ABSTRACT

W. E. B. Du Bois offers an insightful response to a problem of political legitimacy raised by Jean-Jacques Rousseau. In both the Discourse on the Origins of Inequality and the Social Contract, Rousseau asked: Can politics and political institutions do more than rationalize the exploitation of existing natural, social, and economic inequalities? Is it possible for there to be political right? Can there be political legitimacy? Rousseau’s tentative answer, that legitimate governance was republican governance, people living under laws of their own making-that political right could emerge out of the displacement of the absurd social convention of the “right” of the strongest by political bodies seeking their general will-was embedded in a larger philosophical anthropology.
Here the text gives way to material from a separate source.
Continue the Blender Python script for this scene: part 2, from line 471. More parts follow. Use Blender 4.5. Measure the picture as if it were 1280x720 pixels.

People could will the conditions for their ongoing shared life and, in so doing, become autonomous and self-governing. But they face an indispensable problem: They have to be able to grasp or be inspired to embrace the requirements for their own enlightenment without yet being enlightened. They would have to see with the kind of eyes that would be the fruit of their transformation. Crucially, their doing this would have to go on within and itself constitute a unit that was “general.” Rousseau’s efforts to bring the notion of the general will, an idea from French theology, into secular political thought, has fundamentally shaped the terrain of participatory democratic thought. Yet for all of the insight it continues to offer, its interpretation has borne the mark of its origins. Discussion of it has been locked in a theodician grammar that an engagement with double consciousness will help us to shed.